SHORT EXERCISE: Output each line exactly as it appears, skipping any embedded picture.

[Begin SUPPLIED MATERIAL]

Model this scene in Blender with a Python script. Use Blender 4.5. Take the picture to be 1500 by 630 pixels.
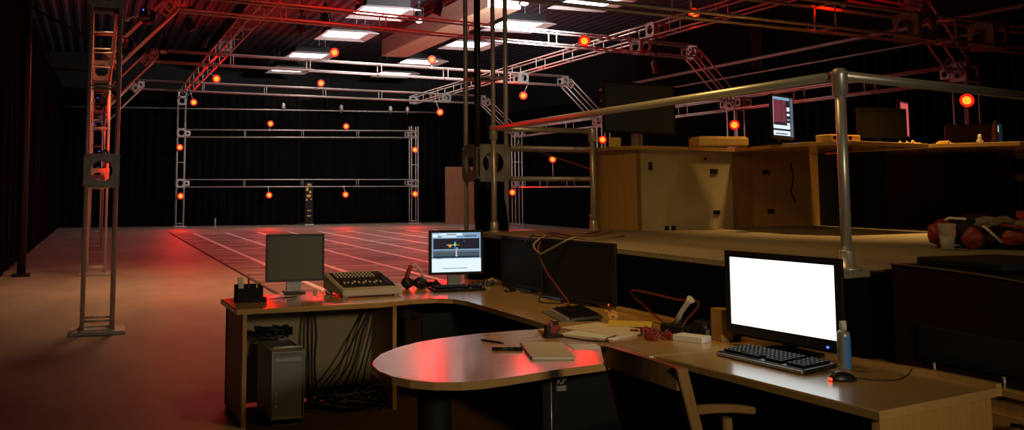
import bpy, bmesh, math, random
from mathutils import Vector, Matrix, Quaternion, Euler
random.seed(7)
for o in list(bpy.data.objects): bpy.data.objects.remove(o)
S = bpy.context.scene
COL = S.collection
PI = math.pi

# ------------------------------------------------------------ camera
F = 1350.0
pitch = math.atan(117/F)
yaw = math.atan((594-137)/math.hypot(F, 117))
cd = bpy.data.cameras.new('camera'); cam = bpy.data.objects.new('camera', cd); COL.objects.link(cam)
cd.sensor_fit = 'HORIZONTAL'; cd.sensor_width = 36; cd.lens = 36*F/1500
cd.shift_x = (750-594)/1500; cd.shift_y = -(315-161)/1500
cd.clip_start = 0.05; cd.clip_end = 200
cam.location = (0, 0, 1.5); cam.rotation_euler = (PI/2+pitch, 0, -yaw)
S.camera = cam

# ------------------------------------------------------------ world, exposure, room lights and added ceiling fill
w = bpy.data.worlds.new('night'); S.world = w; w.use_nodes = True
w.node_tree.nodes['Background'].inputs[0].default_value = (0.02, 0.012, 0.010, 1)
w.node_tree.nodes['Background'].inputs[1].default_value = 0.05
S.view_settings.view_transform = 'Standard'; S.view_settings.look = 'None'
S.view_settings.gamma = 1; S.view_settings.use_curve_mapping = False
S.view_settings.exposure = 0.0

WORK_W = 17.0        # warm lamp over the work desks and the stage
WORK2_W = 8.5
RING_W = 17.0        # red lamp of each tracking camera
FLOOR_W = 95.0
HIGH_W = 480.0       # added uplight that brightens the deck and beam
FIX_E = 9.0          # emission of the ceiling light boxes

def area(name, loc, size, power, color, target, spread=PI):
    d = bpy.data.lights.new(name, 'AREA'); d.shape = 'DISK'; d.size = size; d.energy = power; d.color = color; d.spread = spread
    o = bpy.data.objects.new(name, d); COL.objects.link(o); o.location = loc
    o.rotation_euler = (Vector(target)-Vector(loc)).to_track_quat('-Z', 'Y').to_euler()
    return o
WARM = (1.0, 0.60, 0.17)
area('work_lamp', (2.3, 4.6, 4.0), 0.8, WORK_W, WARM, (3.5, 5.6, 0.9), 1.9)
area('rear_lamp', (2.0, -1.6, 2.4), 0.6, WORK2_W, (1.0, 0.80, 0.52), (2.5, 6.3, 0.7), 1.05)
area('stage_lamp', (6.7, 6.3, 5.4), 0.5, 30.0, (1.0, 0.58, 0.18), (6.75, 6.55, 1.12), .9)
area('ceiling_fill', (9.6, 17.5, 5.6), 1.0, HIGH_W, (.95, .90, .88), (9.2, 26.5, 7.3), 1.5)  # unseen uplight added to brighten the steel deck and tan beam
area('aisle_lamp', (1.4, 15.0, 6.4), 1.6, FLOOR_W, (1.0, 0.55, 0.25), (1.2, 14.5, 0), 1.7)

# ------------------------------------------------------------ materials
def mat(name, color, rough=0.5, metal=0.0, emit=None, es=1.0, noise=None, bump=0.0, bscale=60, alpha=None, coat=0, spec=None):
    m = bpy.data.materials.new(name); m.use_nodes = True
    nt = m.node_tree; b = nt.nodes['Principled BSDF']
    b.inputs['Base Color'].default_value = (*color, 1); b.inputs['Roughness'].default_value = rough
    b.inputs['Metallic'].default_value = metal
    if spec is not None: b.inputs['Specular IOR Level'].default_value = spec
    if coat: b.inputs['Coat Weight'].default_value = coat; b.inputs['Coat Roughness'].default_value = .15
    if emit: b.inputs['Emission Color'].default_value = (*emit, 1); b.inputs['Emission Strength'].default_value = es
    tc = nt.nodes.new('ShaderNodeTexCoord')
    if noise:     # (scale, second colour, stretch)
        sc, c2, st = noise
        mp = nt.nodes.new('ShaderNodeMapping'); mp.inputs['Scale'].default_value = st
        n = nt.nodes.new('ShaderNodeTexNoise'); n.inputs['Scale'].default_value = sc; n.inputs['Detail'].default_value = 6
        r = nt.nodes.new('ShaderNodeValToRGB'); r.color_ramp.elements[0].position = .35; r.color_ramp.elements[1].position = .68
        r.color_ramp.elements[0].color = (*color, 1); r.color_ramp.elements[1].color = (*c2, 1)
        nt.links.new(tc.outputs['Object'], mp.inputs[0]); nt.links.new(mp.outputs[0], n.inputs[0])
        nt.links.new(n.outputs[0], r.inputs[0]); nt.links.new(r.outputs[0], b.inputs['Base Color'])
    if bump:
        n2 = nt.nodes.new('ShaderNodeTexNoise'); n2.inputs['Scale'].default_value = bscale; n2.inputs['Detail'].default_value = 5
        bp = nt.nodes.new('ShaderNodeBump'); bp.inputs['Strength'].default_value = bump; bp.inputs['Distance'].default_value = .02
        nt.links.new(tc.outputs['Object'], n2.inputs[0]); nt.links.new(n2.outputs[0], bp.inputs['Height']); nt.links.new(bp.outputs[0], b.inputs['Normal'])
    return m
M = {}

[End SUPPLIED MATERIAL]

CORRECT OUTPUT:
Model this scene in Blender with a Python script. Use Blender 4.5. Take the picture to be 1500 by 630 pixels.
import bpy, bmesh, math, random
from mathutils import Vector, Matrix, Quaternion, Euler
random.seed(7)
for o in list(bpy.data.objects): bpy.data.objects.remove(o)
S = bpy.context.scene
COL = S.collection
PI = math.pi

# ------------------------------------------------------------ camera
F = 1350.0
pitch = math.atan(117/F)
yaw = math.atan((594-137)/math.hypot(F, 117))
cd = bpy.data.cameras.new('camera'); cam = bpy.data.objects.new('camera', cd); COL.objects.link(cam)
cd.sensor_fit = 'HORIZONTAL'; cd.sensor_width = 36; cd.lens = 36*F/1500
cd.shift_x = (750-594)/1500; cd.shift_y = -(315-161)/1500
cd.clip_start = 0.05; cd.clip_end = 200
cam.location = (0, 0, 1.5); cam.rotation_euler = (PI/2+pitch, 0, -yaw)
S.camera = cam

# ------------------------------------------------------------ world, exposure, room lights and added ceiling fill
w = bpy.data.worlds.new('night'); S.world = w; w.use_nodes = True
w.node_tree.nodes['Background'].inputs[0].default_value = (0.02, 0.012, 0.010, 1)
w.node_tree.nodes['Background'].inputs[1].default_value = 0.05
S.view_settings.view_transform = 'Standard'; S.view_settings.look = 'None'
S.view_settings.gamma = 1; S.view_settings.use_curve_mapping = False
S.view_settings.exposure = 0.0

WORK_W = 17.0        # warm lamp over the work desks and the stage
WORK2_W = 8.5
RING_W = 17.0        # red lamp of each tracking camera
FLOOR_W = 95.0
HIGH_W = 480.0       # added uplight that brightens the deck and beam
FIX_E = 9.0          # emission of the ceiling light boxes

def area(name, loc, size, power, color, target, spread=PI):
    d = bpy.data.lights.new(name, 'AREA'); d.shape = 'DISK'; d.size = size; d.energy = power; d.color = color; d.spread = spread
    o = bpy.data.objects.new(name, d); COL.objects.link(o); o.location = loc
    o.rotation_euler = (Vector(target)-Vector(loc)).to_track_quat('-Z', 'Y').to_euler()
    return o
WARM = (1.0, 0.60, 0.17)
area('work_lamp', (2.3, 4.6, 4.0), 0.8, WORK_W, WARM, (3.5, 5.6, 0.9), 1.9)
area('rear_lamp', (2.0, -1.6, 2.4), 0.6, WORK2_W, (1.0, 0.80, 0.52), (2.5, 6.3, 0.7), 1.05)
area('stage_lamp', (6.7, 6.3, 5.4), 0.5, 30.0, (1.0, 0.58, 0.18), (6.75, 6.55, 1.12), .9)
area('ceiling_fill', (9.6, 17.5, 5.6), 1.0, HIGH_W, (.95, .90, .88), (9.2, 26.5, 7.3), 1.5)  # unseen uplight added to brighten the steel deck and tan beam
area('aisle_lamp', (1.4, 15.0, 6.4), 1.6, FLOOR_W, (1.0, 0.55, 0.25), (1.2, 14.5, 0), 1.7)

# ------------------------------------------------------------ materials
def mat(name, color, rough=0.5, metal=0.0, emit=None, es=1.0, noise=None, bump=0.0, bscale=60, alpha=None, coat=0, spec=None):
    m = bpy.data.materials.new(name); m.use_nodes = True
    nt = m.node_tree; b = nt.nodes['Principled BSDF']
    b.inputs['Base Color'].default_value = (*color, 1); b.inputs['Roughness'].default_value = rough
    b.inputs['Metallic'].default_value = metal
    if spec is not None: b.inputs['Specular IOR Level'].default_value = spec
    if coat: b.inputs['Coat Weight'].default_value = coat; b.inputs['Coat Roughness'].default_value = .15
    if emit: b.inputs['Emission Color'].default_value = (*emit, 1); b.inputs['Emission Strength'].default_value = es
    tc = nt.nodes.new('ShaderNodeTexCoord')
    if noise:     # (scale, second colour, stretch)
        sc, c2, st = noise
        mp = nt.nodes.new('ShaderNodeMapping'); mp.inputs['Scale'].default_value = st
        n = nt.nodes.new('ShaderNodeTexNoise'); n.inputs['Scale'].default_value = sc; n.inputs['Detail'].default_value = 6
        r = nt.nodes.new('ShaderNodeValToRGB'); r.color_ramp.elements[0].position = .35; r.color_ramp.elements[1].position = .68
        r.color_ramp.elements[0].color = (*color, 1); r.color_ramp.elements[1].color = (*c2, 1)
        nt.links.new(tc.outputs['Object'], mp.inputs[0]); nt.links.new(mp.outputs[0], n.inputs[0])
        nt.links.new(n.outputs[0], r.inputs[0]); nt.links.new(r.outputs[0], b.inputs['Base Color'])
    if bump:
        n2 = nt.nodes.new('ShaderNodeTexNoise'); n2.inputs['Scale'].default_value = bscale; n2.inputs['Detail'].default_value = 5
        bp = nt.nodes.new('ShaderNodeBump'); bp.inputs['Strength'].default_value = bump; bp.inputs['Distance'].default_value = .02
        nt.links.new(tc.outputs['Object'], n2.inputs[0]); nt.links.new(n2.outputs[0], bp.inputs['Height']); nt.links.new(bp.outputs[0], b.inputs['Normal'])
    return m
M = {}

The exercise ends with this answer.